■ SHORT PROBLEM
Copy out precisely the lines beginning at the line that contains "The Blender Python" and ending at the line that contains "bm = bmesh.new(); b2", including both.

>> Start EXTRACTED INFORMATION

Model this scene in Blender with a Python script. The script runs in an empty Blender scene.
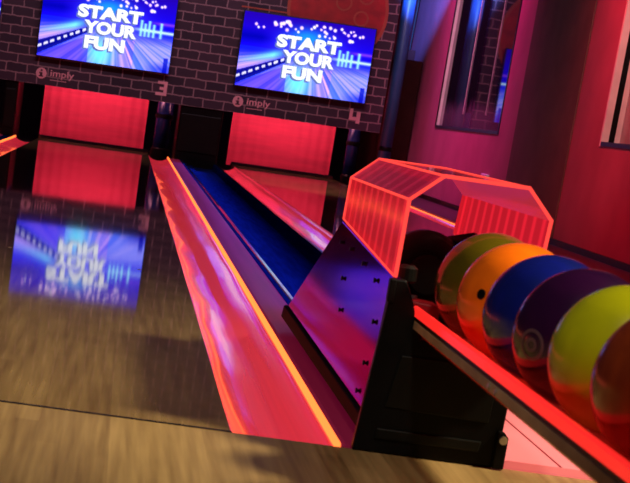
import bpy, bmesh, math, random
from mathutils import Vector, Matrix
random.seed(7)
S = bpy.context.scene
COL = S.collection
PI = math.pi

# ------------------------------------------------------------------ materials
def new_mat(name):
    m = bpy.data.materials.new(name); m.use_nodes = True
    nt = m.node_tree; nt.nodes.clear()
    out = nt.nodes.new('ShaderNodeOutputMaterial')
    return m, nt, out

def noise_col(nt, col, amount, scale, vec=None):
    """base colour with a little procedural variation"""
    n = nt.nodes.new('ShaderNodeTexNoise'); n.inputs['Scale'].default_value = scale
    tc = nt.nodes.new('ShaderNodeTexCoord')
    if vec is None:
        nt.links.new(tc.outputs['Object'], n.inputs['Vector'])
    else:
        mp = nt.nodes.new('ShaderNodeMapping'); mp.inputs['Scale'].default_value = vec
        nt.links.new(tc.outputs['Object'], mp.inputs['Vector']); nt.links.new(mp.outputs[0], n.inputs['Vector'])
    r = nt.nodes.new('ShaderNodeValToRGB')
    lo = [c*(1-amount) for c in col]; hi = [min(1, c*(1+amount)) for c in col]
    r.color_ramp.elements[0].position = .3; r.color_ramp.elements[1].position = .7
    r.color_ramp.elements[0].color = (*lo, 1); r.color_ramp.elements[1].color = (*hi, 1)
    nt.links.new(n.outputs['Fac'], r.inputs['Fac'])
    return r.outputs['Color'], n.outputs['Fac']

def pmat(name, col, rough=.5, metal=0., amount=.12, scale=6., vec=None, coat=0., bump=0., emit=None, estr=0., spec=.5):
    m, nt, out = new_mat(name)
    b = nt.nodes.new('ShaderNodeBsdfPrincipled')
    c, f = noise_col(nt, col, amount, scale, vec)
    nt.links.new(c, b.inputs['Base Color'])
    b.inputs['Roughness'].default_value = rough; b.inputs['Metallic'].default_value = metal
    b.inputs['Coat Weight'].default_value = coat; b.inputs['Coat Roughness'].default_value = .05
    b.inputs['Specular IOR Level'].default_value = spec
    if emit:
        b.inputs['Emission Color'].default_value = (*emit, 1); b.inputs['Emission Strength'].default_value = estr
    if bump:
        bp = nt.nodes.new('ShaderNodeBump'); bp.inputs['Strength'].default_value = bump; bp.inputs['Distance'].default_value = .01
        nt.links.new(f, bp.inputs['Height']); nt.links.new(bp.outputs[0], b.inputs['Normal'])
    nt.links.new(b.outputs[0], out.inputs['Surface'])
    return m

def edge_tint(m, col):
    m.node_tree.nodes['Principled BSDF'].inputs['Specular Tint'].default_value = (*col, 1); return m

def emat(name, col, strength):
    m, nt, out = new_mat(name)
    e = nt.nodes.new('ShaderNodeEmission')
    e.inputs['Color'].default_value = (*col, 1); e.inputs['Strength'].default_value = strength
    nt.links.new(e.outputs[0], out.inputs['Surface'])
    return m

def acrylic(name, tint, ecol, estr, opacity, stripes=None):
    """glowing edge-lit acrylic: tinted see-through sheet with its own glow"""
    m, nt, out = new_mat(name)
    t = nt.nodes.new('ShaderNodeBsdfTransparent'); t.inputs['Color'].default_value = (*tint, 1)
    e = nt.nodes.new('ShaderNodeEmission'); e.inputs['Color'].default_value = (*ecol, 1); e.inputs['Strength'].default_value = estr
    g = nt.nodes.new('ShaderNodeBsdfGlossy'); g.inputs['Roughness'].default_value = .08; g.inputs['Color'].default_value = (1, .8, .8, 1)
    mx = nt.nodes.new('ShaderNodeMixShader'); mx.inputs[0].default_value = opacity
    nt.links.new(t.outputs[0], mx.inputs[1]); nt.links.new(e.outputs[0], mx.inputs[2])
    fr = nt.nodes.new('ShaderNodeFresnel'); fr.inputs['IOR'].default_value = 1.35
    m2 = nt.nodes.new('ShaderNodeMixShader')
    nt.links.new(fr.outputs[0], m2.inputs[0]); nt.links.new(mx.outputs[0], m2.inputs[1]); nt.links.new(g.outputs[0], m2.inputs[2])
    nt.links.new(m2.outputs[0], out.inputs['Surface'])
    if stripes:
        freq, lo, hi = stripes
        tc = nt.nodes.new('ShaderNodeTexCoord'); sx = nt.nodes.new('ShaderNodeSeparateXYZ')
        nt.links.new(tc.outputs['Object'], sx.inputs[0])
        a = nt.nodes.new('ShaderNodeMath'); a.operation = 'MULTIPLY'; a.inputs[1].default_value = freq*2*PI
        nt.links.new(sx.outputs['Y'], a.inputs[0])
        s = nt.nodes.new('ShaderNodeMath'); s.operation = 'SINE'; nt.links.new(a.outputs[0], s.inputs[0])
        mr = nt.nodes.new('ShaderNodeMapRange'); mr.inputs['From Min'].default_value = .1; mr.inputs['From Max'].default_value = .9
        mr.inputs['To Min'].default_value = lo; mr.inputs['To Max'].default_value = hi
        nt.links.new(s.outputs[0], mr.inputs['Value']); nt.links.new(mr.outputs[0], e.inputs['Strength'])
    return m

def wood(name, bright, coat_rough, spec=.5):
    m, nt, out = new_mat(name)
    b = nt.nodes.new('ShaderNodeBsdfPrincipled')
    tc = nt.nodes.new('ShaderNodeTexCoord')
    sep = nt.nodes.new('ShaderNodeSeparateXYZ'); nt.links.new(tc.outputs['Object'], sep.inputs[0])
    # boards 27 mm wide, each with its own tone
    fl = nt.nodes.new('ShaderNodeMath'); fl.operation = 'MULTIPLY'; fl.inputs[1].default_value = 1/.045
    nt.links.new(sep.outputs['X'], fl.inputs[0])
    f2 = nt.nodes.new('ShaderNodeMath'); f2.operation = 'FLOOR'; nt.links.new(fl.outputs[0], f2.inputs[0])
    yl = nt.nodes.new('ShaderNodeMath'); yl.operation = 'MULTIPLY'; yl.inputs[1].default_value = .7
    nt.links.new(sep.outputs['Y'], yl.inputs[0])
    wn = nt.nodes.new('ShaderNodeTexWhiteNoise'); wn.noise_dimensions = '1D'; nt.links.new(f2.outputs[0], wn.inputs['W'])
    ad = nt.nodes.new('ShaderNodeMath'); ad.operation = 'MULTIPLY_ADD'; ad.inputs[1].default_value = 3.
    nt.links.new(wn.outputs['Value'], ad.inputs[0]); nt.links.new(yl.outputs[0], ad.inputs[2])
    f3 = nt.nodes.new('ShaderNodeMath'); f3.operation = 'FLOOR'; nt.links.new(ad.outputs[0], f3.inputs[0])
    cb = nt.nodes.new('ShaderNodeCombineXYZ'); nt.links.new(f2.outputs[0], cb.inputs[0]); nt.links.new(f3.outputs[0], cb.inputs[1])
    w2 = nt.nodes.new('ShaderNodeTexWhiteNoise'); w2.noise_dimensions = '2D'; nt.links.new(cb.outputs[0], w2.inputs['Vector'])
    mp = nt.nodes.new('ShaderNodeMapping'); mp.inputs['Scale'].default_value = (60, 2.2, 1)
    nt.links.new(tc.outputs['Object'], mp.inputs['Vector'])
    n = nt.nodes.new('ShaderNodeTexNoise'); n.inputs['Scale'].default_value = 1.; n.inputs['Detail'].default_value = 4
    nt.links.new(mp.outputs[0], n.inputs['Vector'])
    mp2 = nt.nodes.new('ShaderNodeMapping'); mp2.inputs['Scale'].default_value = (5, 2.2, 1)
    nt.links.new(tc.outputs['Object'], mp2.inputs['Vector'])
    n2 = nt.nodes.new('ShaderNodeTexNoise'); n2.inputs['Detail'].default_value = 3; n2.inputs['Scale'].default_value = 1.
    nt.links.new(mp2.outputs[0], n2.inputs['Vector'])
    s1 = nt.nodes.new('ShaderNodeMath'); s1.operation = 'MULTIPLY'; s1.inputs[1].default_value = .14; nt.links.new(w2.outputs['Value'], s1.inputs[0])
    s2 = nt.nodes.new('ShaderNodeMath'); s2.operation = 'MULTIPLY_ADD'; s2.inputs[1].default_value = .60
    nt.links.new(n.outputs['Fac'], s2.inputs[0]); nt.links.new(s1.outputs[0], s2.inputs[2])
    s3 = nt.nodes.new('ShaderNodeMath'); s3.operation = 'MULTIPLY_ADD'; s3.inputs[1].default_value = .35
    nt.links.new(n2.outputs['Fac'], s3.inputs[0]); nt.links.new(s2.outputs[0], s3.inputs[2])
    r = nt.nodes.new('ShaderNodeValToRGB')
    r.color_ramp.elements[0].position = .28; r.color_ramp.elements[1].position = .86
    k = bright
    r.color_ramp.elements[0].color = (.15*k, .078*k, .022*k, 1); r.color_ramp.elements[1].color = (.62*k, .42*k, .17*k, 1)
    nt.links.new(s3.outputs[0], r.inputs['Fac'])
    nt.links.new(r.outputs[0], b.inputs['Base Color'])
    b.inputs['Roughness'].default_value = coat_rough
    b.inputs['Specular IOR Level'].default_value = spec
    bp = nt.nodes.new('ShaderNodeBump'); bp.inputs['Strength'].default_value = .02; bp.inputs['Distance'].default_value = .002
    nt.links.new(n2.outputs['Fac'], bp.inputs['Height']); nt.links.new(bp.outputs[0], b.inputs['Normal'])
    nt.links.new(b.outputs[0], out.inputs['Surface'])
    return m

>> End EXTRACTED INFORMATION
>> Start EXTRACTED INFORMATION

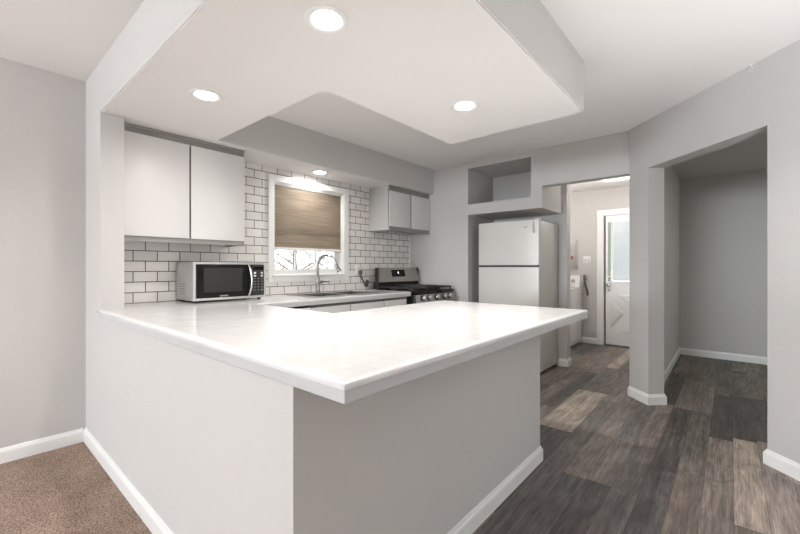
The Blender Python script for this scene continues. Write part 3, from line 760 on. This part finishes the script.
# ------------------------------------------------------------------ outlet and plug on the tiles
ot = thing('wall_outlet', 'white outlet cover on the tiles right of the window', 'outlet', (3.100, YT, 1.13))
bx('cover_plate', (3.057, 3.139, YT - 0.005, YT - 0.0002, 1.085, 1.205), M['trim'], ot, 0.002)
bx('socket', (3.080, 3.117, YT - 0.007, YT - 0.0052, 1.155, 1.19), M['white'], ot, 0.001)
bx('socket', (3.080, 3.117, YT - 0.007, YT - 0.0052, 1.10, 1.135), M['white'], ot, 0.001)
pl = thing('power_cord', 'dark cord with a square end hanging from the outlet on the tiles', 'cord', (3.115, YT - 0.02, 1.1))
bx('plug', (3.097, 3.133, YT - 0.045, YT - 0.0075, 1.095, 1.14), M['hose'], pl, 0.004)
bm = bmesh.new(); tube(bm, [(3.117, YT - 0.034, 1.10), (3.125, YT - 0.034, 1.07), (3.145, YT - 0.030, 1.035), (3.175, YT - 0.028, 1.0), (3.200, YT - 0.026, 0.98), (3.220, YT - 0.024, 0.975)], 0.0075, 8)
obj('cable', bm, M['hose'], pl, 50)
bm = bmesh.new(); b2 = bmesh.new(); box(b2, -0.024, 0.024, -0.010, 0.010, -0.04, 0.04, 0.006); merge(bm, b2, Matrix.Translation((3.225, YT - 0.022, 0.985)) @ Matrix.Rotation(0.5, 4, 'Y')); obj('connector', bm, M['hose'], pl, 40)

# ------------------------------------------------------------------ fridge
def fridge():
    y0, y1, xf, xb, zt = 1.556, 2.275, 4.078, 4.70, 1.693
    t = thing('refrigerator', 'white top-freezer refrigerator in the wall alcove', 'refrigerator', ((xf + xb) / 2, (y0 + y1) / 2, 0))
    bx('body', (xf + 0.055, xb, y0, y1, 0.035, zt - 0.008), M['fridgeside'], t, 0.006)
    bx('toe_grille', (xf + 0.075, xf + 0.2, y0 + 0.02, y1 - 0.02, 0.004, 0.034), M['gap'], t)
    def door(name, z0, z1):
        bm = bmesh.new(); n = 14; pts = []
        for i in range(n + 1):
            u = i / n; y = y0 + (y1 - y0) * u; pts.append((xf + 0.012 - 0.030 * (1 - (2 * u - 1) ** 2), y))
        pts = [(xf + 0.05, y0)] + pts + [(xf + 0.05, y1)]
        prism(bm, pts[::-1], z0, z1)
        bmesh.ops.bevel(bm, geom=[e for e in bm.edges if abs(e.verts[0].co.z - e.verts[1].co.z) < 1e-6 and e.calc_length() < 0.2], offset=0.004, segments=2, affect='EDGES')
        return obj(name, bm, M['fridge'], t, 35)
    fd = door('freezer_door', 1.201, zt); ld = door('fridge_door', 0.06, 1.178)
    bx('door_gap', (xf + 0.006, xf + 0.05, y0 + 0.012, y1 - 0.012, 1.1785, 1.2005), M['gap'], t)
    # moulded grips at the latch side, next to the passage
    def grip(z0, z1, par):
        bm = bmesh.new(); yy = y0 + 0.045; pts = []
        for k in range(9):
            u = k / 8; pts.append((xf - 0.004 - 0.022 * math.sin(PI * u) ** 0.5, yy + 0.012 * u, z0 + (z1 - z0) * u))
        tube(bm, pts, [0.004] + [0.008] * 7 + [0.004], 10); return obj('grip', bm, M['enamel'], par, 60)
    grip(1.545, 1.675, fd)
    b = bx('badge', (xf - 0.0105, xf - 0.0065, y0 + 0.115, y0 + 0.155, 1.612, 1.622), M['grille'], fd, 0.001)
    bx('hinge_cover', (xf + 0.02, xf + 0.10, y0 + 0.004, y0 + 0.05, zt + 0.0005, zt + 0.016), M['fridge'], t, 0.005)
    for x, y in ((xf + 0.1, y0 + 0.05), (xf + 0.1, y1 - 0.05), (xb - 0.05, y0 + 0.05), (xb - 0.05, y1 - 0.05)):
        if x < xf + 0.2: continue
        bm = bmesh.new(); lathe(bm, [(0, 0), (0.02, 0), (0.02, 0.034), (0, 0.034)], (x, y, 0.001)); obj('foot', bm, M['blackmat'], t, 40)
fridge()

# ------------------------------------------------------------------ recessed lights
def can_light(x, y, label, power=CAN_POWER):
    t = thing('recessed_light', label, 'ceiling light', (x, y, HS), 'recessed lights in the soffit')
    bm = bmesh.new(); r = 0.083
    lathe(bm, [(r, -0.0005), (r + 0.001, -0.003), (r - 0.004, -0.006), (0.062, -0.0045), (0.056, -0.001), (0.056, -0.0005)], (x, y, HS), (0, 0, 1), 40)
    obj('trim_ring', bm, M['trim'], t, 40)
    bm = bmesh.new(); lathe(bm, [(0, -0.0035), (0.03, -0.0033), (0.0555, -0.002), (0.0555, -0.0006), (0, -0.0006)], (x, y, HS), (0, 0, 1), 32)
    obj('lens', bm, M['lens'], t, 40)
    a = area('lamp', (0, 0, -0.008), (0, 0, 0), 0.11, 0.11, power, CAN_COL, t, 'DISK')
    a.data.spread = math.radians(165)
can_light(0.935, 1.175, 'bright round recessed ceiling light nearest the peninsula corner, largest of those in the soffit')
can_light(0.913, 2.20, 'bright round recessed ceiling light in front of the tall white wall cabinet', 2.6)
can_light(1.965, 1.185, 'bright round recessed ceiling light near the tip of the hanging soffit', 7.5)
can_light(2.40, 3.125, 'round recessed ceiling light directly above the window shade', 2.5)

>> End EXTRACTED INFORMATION

■ SOLUTION TO THE EXERCISE
The Blender Python script for this scene continues. Write part 3, from line 760 on. This part finishes the script.
# ------------------------------------------------------------------ outlet and plug on the tiles
ot = thing('wall_outlet', 'white outlet cover on the tiles right of the window', 'outlet', (3.100, YT, 1.13))
bx('cover_plate', (3.057, 3.139, YT - 0.005, YT - 0.0002, 1.085, 1.205), M['trim'], ot, 0.002)
bx('socket', (3.080, 3.117, YT - 0.007, YT - 0.0052, 1.155, 1.19), M['white'], ot, 0.001)
bx('socket', (3.080, 3.117, YT - 0.007, YT - 0.0052, 1.10, 1.135), M['white'], ot, 0.001)
pl = thing('power_cord', 'dark cord with a square end hanging from the outlet on the tiles', 'cord', (3.115, YT - 0.02, 1.1))
bx('plug', (3.097, 3.133, YT - 0.045, YT - 0.0075, 1.095, 1.14), M['hose'], pl, 0.004)
bm = bmesh.new(); tube(bm, [(3.117, YT - 0.034, 1.10), (3.125, YT - 0.034, 1.07), (3.145, YT - 0.030, 1.035), (3.175, YT - 0.028, 1.0), (3.200, YT - 0.026, 0.98), (3.220, YT - 0.024, 0.975)], 0.0075, 8)
obj('cable', bm, M['hose'], pl, 50)
bm = bmesh.new(); b2 = bmesh.new(); box(b2, -0.024, 0.024, -0.010, 0.010, -0.04, 0.04, 0.006); merge(bm, b2, Matrix.Translation((3.225, YT - 0.022, 0.985)) @ Matrix.Rotation(0.5, 4, 'Y')); obj('connector', bm, M['hose'], pl, 40)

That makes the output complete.